Collected material:
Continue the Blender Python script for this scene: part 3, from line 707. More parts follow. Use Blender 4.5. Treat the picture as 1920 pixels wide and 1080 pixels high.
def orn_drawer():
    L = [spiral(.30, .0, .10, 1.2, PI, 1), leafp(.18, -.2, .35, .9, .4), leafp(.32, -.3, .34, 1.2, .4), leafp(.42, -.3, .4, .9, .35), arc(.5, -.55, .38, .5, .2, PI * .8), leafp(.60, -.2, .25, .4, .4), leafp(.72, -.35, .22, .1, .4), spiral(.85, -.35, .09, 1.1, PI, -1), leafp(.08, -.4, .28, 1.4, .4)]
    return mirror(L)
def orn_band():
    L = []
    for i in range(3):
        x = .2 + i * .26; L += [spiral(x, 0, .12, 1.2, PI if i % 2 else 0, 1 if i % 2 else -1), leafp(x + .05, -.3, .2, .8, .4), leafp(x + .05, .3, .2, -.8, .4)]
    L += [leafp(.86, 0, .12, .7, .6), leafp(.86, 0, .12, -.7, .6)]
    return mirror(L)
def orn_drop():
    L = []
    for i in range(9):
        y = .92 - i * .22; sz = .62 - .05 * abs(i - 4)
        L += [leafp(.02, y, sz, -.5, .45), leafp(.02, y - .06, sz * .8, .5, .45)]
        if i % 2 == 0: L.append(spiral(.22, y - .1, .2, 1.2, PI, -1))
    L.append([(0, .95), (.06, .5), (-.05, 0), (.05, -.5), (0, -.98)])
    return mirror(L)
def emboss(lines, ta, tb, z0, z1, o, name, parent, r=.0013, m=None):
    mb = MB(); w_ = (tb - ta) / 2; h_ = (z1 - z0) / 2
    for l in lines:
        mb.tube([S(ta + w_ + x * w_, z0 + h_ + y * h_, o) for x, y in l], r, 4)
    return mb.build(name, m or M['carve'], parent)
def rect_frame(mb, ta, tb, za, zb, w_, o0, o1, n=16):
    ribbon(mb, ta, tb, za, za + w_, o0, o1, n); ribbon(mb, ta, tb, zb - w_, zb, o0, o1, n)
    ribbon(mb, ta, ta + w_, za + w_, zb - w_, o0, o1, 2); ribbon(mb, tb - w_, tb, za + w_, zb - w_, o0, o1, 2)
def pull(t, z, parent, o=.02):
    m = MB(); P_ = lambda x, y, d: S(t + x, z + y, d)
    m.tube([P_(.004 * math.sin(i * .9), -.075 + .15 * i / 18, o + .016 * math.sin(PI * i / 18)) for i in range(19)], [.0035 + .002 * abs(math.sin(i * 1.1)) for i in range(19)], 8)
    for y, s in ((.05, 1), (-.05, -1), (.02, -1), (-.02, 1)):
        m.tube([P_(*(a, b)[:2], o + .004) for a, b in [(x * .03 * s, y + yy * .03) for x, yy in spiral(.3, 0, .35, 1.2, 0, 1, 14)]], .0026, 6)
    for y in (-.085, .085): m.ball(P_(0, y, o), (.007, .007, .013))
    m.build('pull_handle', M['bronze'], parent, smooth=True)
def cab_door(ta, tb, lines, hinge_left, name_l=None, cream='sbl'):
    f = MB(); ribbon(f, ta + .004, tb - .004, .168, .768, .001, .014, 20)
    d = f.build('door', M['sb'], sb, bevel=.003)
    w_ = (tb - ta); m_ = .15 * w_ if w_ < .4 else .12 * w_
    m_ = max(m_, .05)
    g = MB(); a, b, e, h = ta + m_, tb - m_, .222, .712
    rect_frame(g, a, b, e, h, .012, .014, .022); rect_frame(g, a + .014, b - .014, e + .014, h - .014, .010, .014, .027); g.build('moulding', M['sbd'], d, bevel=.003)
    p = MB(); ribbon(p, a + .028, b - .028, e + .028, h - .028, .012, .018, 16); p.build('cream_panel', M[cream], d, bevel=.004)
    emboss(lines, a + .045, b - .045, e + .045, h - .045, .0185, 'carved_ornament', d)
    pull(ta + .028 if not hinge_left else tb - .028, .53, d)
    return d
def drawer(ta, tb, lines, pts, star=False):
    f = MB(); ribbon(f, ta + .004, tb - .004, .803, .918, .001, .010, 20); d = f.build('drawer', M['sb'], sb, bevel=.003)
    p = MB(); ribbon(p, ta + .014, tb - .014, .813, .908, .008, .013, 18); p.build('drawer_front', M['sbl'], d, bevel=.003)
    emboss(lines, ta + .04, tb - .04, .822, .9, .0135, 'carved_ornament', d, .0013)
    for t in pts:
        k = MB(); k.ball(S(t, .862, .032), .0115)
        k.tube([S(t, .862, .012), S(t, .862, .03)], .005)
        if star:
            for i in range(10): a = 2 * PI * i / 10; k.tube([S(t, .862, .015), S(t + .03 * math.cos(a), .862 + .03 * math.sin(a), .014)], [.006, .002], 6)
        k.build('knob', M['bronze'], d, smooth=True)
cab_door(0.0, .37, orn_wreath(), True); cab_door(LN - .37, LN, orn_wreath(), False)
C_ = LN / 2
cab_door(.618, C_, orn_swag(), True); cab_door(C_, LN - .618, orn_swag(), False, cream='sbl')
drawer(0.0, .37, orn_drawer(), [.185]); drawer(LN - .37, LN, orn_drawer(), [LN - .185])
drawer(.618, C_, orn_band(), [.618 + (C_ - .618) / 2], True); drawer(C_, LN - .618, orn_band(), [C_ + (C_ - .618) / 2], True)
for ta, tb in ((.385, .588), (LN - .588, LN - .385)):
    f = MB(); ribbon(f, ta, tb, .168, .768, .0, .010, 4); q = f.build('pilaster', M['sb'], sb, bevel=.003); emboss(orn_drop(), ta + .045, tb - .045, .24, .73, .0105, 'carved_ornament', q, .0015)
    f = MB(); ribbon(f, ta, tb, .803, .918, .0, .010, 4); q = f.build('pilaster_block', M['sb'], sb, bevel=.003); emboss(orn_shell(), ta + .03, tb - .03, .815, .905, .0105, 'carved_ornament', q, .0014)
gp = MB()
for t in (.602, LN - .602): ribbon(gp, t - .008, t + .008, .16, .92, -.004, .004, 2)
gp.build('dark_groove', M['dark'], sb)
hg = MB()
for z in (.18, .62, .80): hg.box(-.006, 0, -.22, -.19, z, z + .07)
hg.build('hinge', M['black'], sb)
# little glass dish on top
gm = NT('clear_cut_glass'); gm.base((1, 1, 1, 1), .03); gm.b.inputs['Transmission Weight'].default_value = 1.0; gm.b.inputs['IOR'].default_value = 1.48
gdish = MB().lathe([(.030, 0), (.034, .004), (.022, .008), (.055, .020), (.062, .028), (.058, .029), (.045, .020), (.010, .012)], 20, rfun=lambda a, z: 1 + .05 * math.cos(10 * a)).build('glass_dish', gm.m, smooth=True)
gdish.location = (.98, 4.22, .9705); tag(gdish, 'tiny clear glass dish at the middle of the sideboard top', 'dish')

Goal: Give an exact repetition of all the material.

Completed exercise:
Continue the Blender Python script for this scene: part 3, from line 707. More parts follow. Use Blender 4.5. Treat the picture as 1920 pixels wide and 1080 pixels high.
def orn_drawer():
    L = [spiral(.30, .0, .10, 1.2, PI, 1), leafp(.18, -.2, .35, .9, .4), leafp(.32, -.3, .34, 1.2, .4), leafp(.42, -.3, .4, .9, .35), arc(.5, -.55, .38, .5, .2, PI * .8), leafp(.60, -.2, .25, .4, .4), leafp(.72, -.35, .22, .1, .4), spiral(.85, -.35, .09, 1.1, PI, -1), leafp(.08, -.4, .28, 1.4, .4)]
    return mirror(L)
def orn_band():
    L = []
    for i in range(3):
        x = .2 + i * .26; L += [spiral(x, 0, .12, 1.2, PI if i % 2 else 0, 1 if i % 2 else -1), leafp(x + .05, -.3, .2, .8, .4), leafp(x + .05, .3, .2, -.8, .4)]
    L += [leafp(.86, 0, .12, .7, .6), leafp(.86, 0, .12, -.7, .6)]
    return mirror(L)
def orn_drop():
    L = []
    for i in range(9):
        y = .92 - i * .22; sz = .62 - .05 * abs(i - 4)
        L += [leafp(.02, y, sz, -.5, .45), leafp(.02, y - .06, sz * .8, .5, .45)]
        if i % 2 == 0: L.append(spiral(.22, y - .1, .2, 1.2, PI, -1))
    L.append([(0, .95), (.06, .5), (-.05, 0), (.05, -.5), (0, -.98)])
    return mirror(L)
def emboss(lines, ta, tb, z0, z1, o, name, parent, r=.0013, m=None):
    mb = MB(); w_ = (tb - ta) / 2; h_ = (z1 - z0) / 2
    for l in lines:
        mb.tube([S(ta + w_ + x * w_, z0 + h_ + y * h_, o) for x, y in l], r, 4)
    return mb.build(name, m or M['carve'], parent)
def rect_frame(mb, ta, tb, za, zb, w_, o0, o1, n=16):
    ribbon(mb, ta, tb, za, za + w_, o0, o1, n); ribbon(mb, ta, tb, zb - w_, zb, o0, o1, n)
    ribbon(mb, ta, ta + w_, za + w_, zb - w_, o0, o1, 2); ribbon(mb, tb - w_, tb, za + w_, zb - w_, o0, o1, 2)
def pull(t, z, parent, o=.02):
    m = MB(); P_ = lambda x, y, d: S(t + x, z + y, d)
    m.tube([P_(.004 * math.sin(i * .9), -.075 + .15 * i / 18, o + .016 * math.sin(PI * i / 18)) for i in range(19)], [.0035 + .002 * abs(math.sin(i * 1.1)) for i in range(19)], 8)
    for y, s in ((.05, 1), (-.05, -1), (.02, -1), (-.02, 1)):
        m.tube([P_(*(a, b)[:2], o + .004) for a, b in [(x * .03 * s, y + yy * .03) for x, yy in spiral(.3, 0, .35, 1.2, 0, 1, 14)]], .0026, 6)
    for y in (-.085, .085): m.ball(P_(0, y, o), (.007, .007, .013))
    m.build('pull_handle', M['bronze'], parent, smooth=True)
def cab_door(ta, tb, lines, hinge_left, name_l=None, cream='sbl'):
    f = MB(); ribbon(f, ta + .004, tb - .004, .168, .768, .001, .014, 20)
    d = f.build('door', M['sb'], sb, bevel=.003)
    w_ = (tb - ta); m_ = .15 * w_ if w_ < .4 else .12 * w_
    m_ = max(m_, .05)
    g = MB(); a, b, e, h = ta + m_, tb - m_, .222, .712
    rect_frame(g, a, b, e, h, .012, .014, .022); rect_frame(g, a + .014, b - .014, e + .014, h - .014, .010, .014, .027); g.build('moulding', M['sbd'], d, bevel=.003)
    p = MB(); ribbon(p, a + .028, b - .028, e + .028, h - .028, .012, .018, 16); p.build('cream_panel', M[cream], d, bevel=.004)
    emboss(lines, a + .045, b - .045, e + .045, h - .045, .0185, 'carved_ornament', d)
    pull(ta + .028 if not hinge_left else tb - .028, .53, d)
    return d
def drawer(ta, tb, lines, pts, star=False):
    f = MB(); ribbon(f, ta + .004, tb - .004, .803, .918, .001, .010, 20); d = f.build('drawer', M['sb'], sb, bevel=.003)
    p = MB(); ribbon(p, ta + .014, tb - .014, .813, .908, .008, .013, 18); p.build('drawer_front', M['sbl'], d, bevel=.003)
    emboss(lines, ta + .04, tb - .04, .822, .9, .0135, 'carved_ornament', d, .0013)
    for t in pts:
        k = MB(); k.ball(S(t, .862, .032), .0115)
        k.tube([S(t, .862, .012), S(t, .862, .03)], .005)
        if star:
            for i in range(10): a = 2 * PI * i / 10; k.tube([S(t, .862, .015), S(t + .03 * math.cos(a), .862 + .03 * math.sin(a), .014)], [.006, .002], 6)
        k.build('knob', M['bronze'], d, smooth=True)
cab_door(0.0, .37, orn_wreath(), True); cab_door(LN - .37, LN, orn_wreath(), False)
C_ = LN / 2
cab_door(.618, C_, orn_swag(), True); cab_door(C_, LN - .618, orn_swag(), False, cream='sbl')
drawer(0.0, .37, orn_drawer(), [.185]); drawer(LN - .37, LN, orn_drawer(), [LN - .185])
drawer(.618, C_, orn_band(), [.618 + (C_ - .618) / 2], True); drawer(C_, LN - .618, orn_band(), [C_ + (C_ - .618) / 2], True)
for ta, tb in ((.385, .588), (LN - .588, LN - .385)):
    f = MB(); ribbon(f, ta, tb, .168, .768, .0, .010, 4); q = f.build('pilaster', M['sb'], sb, bevel=.003); emboss(orn_drop(), ta + .045, tb - .045, .24, .73, .0105, 'carved_ornament', q, .0015)
    f = MB(); ribbon(f, ta, tb, .803, .918, .0, .010, 4); q = f.build('pilaster_block', M['sb'], sb, bevel=.003); emboss(orn_shell(), ta + .03, tb - .03, .815, .905, .0105, 'carved_ornament', q, .0014)
gp = MB()
for t in (.602, LN - .602): ribbon(gp, t - .008, t + .008, .16, .92, -.004, .004, 2)
gp.build('dark_groove', M['dark'], sb)
hg = MB()
for z in (.18, .62, .80): hg.box(-.006, 0, -.22, -.19, z, z + .07)
hg.build('hinge', M['black'], sb)
# little glass dish on top
gm = NT('clear_cut_glass'); gm.base((1, 1, 1, 1), .03); gm.b.inputs['Transmission Weight'].default_value = 1.0; gm.b.inputs['IOR'].default_value = 1.48
gdish = MB().lathe([(.030, 0), (.034, .004), (.022, .008), (.055, .020), (.062, .028), (.058, .029), (.045, .020), (.010, .012)], 20, rfun=lambda a, z: 1 + .05 * math.cos(10 * a)).build('glass_dish', gm.m, smooth=True)
gdish.location = (.98, 4.22, .9705); tag(gdish, 'tiny clear glass dish at the middle of the sideboard top', 'dish')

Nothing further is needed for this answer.